Directions — Gather all lines containing the string "Build" and copy them out.

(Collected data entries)
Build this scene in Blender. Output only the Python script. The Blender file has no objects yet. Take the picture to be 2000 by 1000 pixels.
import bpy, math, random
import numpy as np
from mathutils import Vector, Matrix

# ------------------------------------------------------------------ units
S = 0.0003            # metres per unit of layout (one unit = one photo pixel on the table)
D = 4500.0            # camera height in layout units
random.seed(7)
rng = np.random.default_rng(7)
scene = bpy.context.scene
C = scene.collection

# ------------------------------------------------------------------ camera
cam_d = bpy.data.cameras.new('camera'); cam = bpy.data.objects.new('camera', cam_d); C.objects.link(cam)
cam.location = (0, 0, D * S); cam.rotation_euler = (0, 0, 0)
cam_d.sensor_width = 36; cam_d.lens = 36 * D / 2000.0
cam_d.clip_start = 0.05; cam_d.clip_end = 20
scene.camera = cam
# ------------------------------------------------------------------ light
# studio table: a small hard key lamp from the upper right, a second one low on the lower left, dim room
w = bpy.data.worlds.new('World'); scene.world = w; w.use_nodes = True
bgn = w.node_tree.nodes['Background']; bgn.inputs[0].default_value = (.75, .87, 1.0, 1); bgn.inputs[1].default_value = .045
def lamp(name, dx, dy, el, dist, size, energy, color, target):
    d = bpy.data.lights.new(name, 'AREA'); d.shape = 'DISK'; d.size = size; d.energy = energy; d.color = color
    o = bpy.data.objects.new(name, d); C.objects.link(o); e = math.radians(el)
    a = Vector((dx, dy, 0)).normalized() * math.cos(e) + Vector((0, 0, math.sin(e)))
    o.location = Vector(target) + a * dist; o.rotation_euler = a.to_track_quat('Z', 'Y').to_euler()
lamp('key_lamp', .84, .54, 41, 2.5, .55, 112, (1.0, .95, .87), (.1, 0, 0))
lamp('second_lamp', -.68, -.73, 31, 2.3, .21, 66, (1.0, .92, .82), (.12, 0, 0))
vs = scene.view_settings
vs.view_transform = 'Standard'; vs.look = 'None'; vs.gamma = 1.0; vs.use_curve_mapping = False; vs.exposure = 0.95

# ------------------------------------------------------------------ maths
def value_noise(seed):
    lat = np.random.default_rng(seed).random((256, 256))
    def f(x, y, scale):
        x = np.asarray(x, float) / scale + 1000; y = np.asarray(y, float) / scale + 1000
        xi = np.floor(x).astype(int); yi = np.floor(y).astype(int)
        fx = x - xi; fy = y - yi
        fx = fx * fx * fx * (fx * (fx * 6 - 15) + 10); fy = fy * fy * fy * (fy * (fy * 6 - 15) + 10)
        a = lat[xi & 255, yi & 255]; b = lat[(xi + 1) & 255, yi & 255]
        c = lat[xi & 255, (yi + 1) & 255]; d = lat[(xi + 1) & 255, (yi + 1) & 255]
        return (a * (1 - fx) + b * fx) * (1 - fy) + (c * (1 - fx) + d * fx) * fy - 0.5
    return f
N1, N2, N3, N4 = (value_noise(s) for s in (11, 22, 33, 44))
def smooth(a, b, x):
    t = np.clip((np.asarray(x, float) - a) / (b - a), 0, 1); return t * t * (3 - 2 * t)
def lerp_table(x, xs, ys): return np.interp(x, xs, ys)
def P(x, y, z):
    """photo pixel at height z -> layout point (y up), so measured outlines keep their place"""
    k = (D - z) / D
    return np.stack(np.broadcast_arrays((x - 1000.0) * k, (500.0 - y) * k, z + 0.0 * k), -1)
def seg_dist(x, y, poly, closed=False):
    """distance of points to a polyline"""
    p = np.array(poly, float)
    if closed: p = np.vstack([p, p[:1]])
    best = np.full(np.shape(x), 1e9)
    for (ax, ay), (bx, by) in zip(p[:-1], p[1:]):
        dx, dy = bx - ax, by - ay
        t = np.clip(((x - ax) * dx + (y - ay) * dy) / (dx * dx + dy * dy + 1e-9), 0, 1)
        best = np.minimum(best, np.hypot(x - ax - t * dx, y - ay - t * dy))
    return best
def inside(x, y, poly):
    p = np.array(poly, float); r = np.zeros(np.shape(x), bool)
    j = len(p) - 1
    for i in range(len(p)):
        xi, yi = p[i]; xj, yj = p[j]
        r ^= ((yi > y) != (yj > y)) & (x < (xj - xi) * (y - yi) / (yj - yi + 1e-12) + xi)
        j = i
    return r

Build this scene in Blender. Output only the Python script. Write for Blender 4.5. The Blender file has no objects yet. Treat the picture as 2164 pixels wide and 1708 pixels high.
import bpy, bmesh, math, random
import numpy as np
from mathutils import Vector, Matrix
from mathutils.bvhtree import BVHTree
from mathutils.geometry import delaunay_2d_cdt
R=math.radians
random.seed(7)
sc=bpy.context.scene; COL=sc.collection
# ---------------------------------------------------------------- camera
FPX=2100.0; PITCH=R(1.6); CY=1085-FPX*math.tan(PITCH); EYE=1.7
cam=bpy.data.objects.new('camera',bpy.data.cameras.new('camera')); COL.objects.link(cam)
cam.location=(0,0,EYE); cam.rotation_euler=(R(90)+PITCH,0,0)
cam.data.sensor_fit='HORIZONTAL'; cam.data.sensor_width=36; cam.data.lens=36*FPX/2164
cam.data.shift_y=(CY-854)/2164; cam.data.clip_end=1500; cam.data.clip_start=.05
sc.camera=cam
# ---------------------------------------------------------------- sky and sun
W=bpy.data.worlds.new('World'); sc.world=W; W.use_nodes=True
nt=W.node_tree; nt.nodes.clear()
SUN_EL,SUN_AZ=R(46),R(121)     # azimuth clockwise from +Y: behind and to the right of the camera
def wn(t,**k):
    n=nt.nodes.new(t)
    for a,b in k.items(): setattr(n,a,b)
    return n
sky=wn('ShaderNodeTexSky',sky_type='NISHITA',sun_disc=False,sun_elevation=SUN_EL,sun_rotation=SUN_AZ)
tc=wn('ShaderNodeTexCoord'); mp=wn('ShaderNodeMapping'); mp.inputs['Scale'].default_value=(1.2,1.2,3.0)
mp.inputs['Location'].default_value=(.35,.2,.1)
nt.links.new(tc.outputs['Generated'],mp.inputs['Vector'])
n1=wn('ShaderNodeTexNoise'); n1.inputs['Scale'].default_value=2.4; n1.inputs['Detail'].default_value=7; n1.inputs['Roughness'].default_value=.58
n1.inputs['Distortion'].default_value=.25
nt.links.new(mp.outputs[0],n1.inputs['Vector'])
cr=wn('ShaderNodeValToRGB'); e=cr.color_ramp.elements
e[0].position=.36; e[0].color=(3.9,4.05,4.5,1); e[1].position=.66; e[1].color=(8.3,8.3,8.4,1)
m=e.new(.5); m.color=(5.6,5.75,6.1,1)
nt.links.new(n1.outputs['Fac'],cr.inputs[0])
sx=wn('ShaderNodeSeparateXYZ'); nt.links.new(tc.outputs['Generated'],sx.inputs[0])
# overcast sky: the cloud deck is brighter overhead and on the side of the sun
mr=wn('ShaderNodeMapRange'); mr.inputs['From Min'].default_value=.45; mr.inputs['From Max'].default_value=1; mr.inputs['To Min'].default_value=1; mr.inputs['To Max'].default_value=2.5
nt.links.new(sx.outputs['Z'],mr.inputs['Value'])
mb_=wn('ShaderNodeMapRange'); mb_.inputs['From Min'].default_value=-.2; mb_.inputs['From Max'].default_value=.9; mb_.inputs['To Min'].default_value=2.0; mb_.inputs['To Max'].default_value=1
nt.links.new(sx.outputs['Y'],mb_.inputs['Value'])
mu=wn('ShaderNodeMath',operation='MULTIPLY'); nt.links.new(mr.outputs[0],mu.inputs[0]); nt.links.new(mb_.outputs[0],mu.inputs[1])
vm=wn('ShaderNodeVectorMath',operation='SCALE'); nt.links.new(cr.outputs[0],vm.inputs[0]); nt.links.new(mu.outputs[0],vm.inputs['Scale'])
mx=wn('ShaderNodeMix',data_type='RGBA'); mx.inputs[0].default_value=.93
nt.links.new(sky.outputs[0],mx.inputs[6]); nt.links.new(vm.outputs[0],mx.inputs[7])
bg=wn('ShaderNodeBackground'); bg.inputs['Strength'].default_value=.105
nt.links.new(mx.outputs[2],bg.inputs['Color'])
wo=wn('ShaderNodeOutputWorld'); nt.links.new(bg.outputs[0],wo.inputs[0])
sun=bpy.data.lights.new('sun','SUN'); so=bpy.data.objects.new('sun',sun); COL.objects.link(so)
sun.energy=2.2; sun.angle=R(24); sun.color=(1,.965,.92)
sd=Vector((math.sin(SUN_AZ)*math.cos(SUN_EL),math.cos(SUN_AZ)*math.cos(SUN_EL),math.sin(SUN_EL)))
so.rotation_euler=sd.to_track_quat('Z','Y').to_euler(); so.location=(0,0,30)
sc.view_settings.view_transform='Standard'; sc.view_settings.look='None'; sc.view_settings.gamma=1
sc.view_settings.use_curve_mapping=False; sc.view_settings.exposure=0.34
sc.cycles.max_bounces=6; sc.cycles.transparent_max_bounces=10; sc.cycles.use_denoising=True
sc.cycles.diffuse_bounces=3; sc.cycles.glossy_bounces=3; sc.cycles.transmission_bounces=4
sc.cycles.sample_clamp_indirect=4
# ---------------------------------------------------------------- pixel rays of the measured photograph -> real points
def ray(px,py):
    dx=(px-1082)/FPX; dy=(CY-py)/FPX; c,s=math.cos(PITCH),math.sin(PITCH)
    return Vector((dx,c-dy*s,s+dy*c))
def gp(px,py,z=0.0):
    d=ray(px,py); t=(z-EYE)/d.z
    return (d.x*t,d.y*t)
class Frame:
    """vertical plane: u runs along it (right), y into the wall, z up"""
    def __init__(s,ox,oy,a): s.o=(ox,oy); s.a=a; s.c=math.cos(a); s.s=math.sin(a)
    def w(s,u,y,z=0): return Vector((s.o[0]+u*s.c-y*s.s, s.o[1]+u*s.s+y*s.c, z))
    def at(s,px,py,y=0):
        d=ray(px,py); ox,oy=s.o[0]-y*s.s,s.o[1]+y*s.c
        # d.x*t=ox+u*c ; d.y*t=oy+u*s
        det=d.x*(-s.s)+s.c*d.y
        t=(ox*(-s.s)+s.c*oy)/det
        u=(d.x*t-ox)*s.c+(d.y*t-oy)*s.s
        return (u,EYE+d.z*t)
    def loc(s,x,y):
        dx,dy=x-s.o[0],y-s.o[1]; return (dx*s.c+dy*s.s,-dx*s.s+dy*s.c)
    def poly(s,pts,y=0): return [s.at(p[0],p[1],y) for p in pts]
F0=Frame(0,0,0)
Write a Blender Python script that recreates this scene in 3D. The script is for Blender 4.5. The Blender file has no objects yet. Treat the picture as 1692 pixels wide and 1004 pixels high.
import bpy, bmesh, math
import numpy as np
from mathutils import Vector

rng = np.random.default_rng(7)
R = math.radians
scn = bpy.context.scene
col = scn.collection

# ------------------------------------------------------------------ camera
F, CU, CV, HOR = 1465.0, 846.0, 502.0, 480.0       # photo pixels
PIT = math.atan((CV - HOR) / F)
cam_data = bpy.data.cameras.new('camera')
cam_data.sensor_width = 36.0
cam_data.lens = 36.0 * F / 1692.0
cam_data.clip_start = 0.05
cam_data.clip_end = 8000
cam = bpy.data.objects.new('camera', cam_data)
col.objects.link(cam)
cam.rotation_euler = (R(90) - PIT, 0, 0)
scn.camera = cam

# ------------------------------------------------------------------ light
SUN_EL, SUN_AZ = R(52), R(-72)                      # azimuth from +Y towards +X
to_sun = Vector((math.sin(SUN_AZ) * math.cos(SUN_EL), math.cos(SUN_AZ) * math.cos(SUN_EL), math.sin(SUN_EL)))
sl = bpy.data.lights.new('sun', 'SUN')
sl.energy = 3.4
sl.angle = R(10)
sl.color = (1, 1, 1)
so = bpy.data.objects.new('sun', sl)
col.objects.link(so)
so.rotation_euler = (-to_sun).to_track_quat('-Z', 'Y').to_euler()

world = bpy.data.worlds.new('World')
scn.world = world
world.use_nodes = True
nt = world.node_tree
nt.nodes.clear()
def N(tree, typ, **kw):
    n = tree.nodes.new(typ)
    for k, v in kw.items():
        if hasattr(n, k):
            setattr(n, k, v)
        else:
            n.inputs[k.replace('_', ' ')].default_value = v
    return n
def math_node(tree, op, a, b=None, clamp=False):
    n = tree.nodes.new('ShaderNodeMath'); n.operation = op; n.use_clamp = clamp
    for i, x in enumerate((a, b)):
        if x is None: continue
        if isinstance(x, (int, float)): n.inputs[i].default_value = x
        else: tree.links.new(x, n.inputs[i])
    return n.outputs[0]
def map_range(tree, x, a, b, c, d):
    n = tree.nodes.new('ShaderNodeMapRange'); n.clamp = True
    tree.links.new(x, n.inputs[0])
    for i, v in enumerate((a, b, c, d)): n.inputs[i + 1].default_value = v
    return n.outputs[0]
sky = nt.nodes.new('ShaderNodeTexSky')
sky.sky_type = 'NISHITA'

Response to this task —
Build this scene in Blender. Output only the Python script. The Blender file has no objects yet. Take the picture to be 2000 by 1000 pixels.
Build this scene in Blender. Output only the Python script. Write for Blender 4.5. The Blender file has no objects yet. Treat the picture as 2164 pixels wide and 1708 pixels high.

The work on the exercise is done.